---- DATA
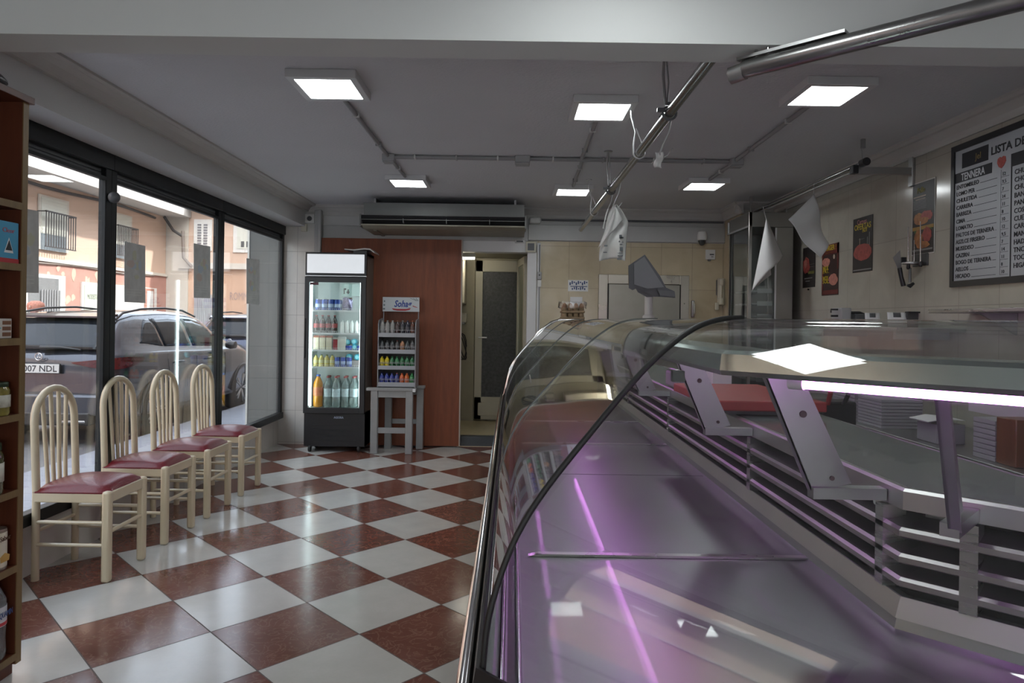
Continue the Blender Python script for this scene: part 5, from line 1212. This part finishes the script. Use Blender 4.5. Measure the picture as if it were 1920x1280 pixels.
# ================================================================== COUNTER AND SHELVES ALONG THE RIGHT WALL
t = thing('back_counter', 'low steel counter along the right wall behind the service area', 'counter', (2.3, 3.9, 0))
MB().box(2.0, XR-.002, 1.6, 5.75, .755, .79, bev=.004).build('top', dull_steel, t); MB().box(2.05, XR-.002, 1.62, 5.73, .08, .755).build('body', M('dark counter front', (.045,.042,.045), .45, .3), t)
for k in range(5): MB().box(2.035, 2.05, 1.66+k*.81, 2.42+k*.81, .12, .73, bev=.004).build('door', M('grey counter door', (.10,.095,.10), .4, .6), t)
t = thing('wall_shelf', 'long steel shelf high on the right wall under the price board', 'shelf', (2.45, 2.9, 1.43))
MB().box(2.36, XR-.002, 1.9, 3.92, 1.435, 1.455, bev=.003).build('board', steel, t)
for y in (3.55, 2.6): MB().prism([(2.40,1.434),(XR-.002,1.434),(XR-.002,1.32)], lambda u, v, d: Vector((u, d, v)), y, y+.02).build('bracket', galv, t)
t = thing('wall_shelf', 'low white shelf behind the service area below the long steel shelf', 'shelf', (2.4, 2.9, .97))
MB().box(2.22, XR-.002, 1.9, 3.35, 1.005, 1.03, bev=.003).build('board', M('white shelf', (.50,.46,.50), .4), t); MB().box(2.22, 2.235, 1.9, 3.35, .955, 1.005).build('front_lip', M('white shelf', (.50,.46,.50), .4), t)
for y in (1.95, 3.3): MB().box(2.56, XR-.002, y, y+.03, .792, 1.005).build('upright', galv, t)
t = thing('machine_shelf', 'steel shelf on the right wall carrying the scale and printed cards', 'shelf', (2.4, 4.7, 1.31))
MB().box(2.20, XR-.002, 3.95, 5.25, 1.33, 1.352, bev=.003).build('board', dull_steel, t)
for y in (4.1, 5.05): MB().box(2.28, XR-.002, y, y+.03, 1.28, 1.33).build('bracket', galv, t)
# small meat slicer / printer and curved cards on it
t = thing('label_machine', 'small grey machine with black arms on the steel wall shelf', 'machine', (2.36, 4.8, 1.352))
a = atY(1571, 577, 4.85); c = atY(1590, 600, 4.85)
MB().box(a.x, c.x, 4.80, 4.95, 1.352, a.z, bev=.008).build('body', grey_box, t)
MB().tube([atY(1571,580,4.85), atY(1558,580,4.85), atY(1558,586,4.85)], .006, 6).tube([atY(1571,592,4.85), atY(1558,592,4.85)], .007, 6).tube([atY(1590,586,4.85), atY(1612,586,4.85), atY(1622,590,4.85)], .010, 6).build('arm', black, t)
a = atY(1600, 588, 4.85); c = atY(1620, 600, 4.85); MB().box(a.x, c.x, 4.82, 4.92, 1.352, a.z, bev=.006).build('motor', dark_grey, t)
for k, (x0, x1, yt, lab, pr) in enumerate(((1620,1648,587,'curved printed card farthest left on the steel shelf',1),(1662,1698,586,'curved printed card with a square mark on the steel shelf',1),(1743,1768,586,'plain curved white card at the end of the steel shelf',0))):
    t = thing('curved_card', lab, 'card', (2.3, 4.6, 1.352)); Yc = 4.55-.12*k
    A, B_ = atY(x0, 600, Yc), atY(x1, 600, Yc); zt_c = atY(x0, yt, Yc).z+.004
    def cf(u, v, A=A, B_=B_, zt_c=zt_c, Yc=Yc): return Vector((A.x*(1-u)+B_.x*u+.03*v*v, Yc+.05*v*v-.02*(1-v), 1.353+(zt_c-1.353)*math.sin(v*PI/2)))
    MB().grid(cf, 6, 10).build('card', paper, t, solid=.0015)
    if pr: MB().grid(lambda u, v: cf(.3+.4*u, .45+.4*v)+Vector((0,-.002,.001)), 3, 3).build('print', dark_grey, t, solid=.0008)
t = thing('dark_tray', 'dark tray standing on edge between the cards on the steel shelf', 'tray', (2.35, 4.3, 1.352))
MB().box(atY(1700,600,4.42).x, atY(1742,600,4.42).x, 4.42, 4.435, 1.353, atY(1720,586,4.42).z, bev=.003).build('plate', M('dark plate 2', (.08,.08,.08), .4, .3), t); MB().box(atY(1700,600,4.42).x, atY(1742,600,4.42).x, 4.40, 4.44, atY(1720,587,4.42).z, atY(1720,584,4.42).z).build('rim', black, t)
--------
- _EXERCISE TASK_
Transcribe the whole listing exactly. Pictures are excluded.

- _TASK RESPONSE_
Continue the Blender Python script for this scene: part 5, from line 1212. This part finishes the script. Use Blender 4.5. Measure the picture as if it were 1920x1280 pixels.
# ================================================================== COUNTER AND SHELVES ALONG THE RIGHT WALL
t = thing('back_counter', 'low steel counter along the right wall behind the service area', 'counter', (2.3, 3.9, 0))
MB().box(2.0, XR-.002, 1.6, 5.75, .755, .79, bev=.004).build('top', dull_steel, t); MB().box(2.05, XR-.002, 1.62, 5.73, .08, .755).build('body', M('dark counter front', (.045,.042,.045), .45, .3), t)
for k in range(5): MB().box(2.035, 2.05, 1.66+k*.81, 2.42+k*.81, .12, .73, bev=.004).build('door', M('grey counter door', (.10,.095,.10), .4, .6), t)
t = thing('wall_shelf', 'long steel shelf high on the right wall under the price board', 'shelf', (2.45, 2.9, 1.43))
MB().box(2.36, XR-.002, 1.9, 3.92, 1.435, 1.455, bev=.003).build('board', steel, t)
for y in (3.55, 2.6): MB().prism([(2.40,1.434),(XR-.002,1.434),(XR-.002,1.32)], lambda u, v, d: Vector((u, d, v)), y, y+.02).build('bracket', galv, t)
t = thing('wall_shelf', 'low white shelf behind the service area below the long steel shelf', 'shelf', (2.4, 2.9, .97))
MB().box(2.22, XR-.002, 1.9, 3.35, 1.005, 1.03, bev=.003).build('board', M('white shelf', (.50,.46,.50), .4), t); MB().box(2.22, 2.235, 1.9, 3.35, .955, 1.005).build('front_lip', M('white shelf', (.50,.46,.50), .4), t)
for y in (1.95, 3.3): MB().box(2.56, XR-.002, y, y+.03, .792, 1.005).build('upright', galv, t)
t = thing('machine_shelf', 'steel shelf on the right wall carrying the scale and printed cards', 'shelf', (2.4, 4.7, 1.31))
MB().box(2.20, XR-.002, 3.95, 5.25, 1.33, 1.352, bev=.003).build('board', dull_steel, t)
for y in (4.1, 5.05): MB().box(2.28, XR-.002, y, y+.03, 1.28, 1.33).build('bracket', galv, t)
# small meat slicer / printer and curved cards on it
t = thing('label_machine', 'small grey machine with black arms on the steel wall shelf', 'machine', (2.36, 4.8, 1.352))
a = atY(1571, 577, 4.85); c = atY(1590, 600, 4.85)
MB().box(a.x, c.x, 4.80, 4.95, 1.352, a.z, bev=.008).build('body', grey_box, t)
MB().tube([atY(1571,580,4.85), atY(1558,580,4.85), atY(1558,586,4.85)], .006, 6).tube([atY(1571,592,4.85), atY(1558,592,4.85)], .007, 6).tube([atY(1590,586,4.85), atY(1612,586,4.85), atY(1622,590,4.85)], .010, 6).build('arm', black, t)
a = atY(1600, 588, 4.85); c = atY(1620, 600, 4.85); MB().box(a.x, c.x, 4.82, 4.92, 1.352, a.z, bev=.006).build('motor', dark_grey, t)
for k, (x0, x1, yt, lab, pr) in enumerate(((1620,1648,587,'curved printed card farthest left on the steel shelf',1),(1662,1698,586,'curved printed card with a square mark on the steel shelf',1),(1743,1768,586,'plain curved white card at the end of the steel shelf',0))):
    t = thing('curved_card', lab, 'card', (2.3, 4.6, 1.352)); Yc = 4.55-.12*k
    A, B_ = atY(x0, 600, Yc), atY(x1, 600, Yc); zt_c = atY(x0, yt, Yc).z+.004
    def cf(u, v, A=A, B_=B_, zt_c=zt_c, Yc=Yc): return Vector((A.x*(1-u)+B_.x*u+.03*v*v, Yc+.05*v*v-.02*(1-v), 1.353+(zt_c-1.353)*math.sin(v*PI/2)))
    MB().grid(cf, 6, 10).build('card', paper, t, solid=.0015)
    if pr: MB().grid(lambda u, v: cf(.3+.4*u, .45+.4*v)+Vector((0,-.002,.001)), 3, 3).build('print', dark_grey, t, solid=.0008)
t = thing('dark_tray', 'dark tray standing on edge between the cards on the steel shelf', 'tray', (2.35, 4.3, 1.352))
MB().box(atY(1700,600,4.42).x, atY(1742,600,4.42).x, 4.42, 4.435, 1.353, atY(1720,586,4.42).z, bev=.003).build('plate', M('dark plate 2', (.08,.08,.08), .4, .3), t); MB().box(atY(1700,600,4.42).x, atY(1742,600,4.42).x, 4.40, 4.44, atY(1720,587,4.42).z, atY(1720,584,4.42).z).build('rim', black, t)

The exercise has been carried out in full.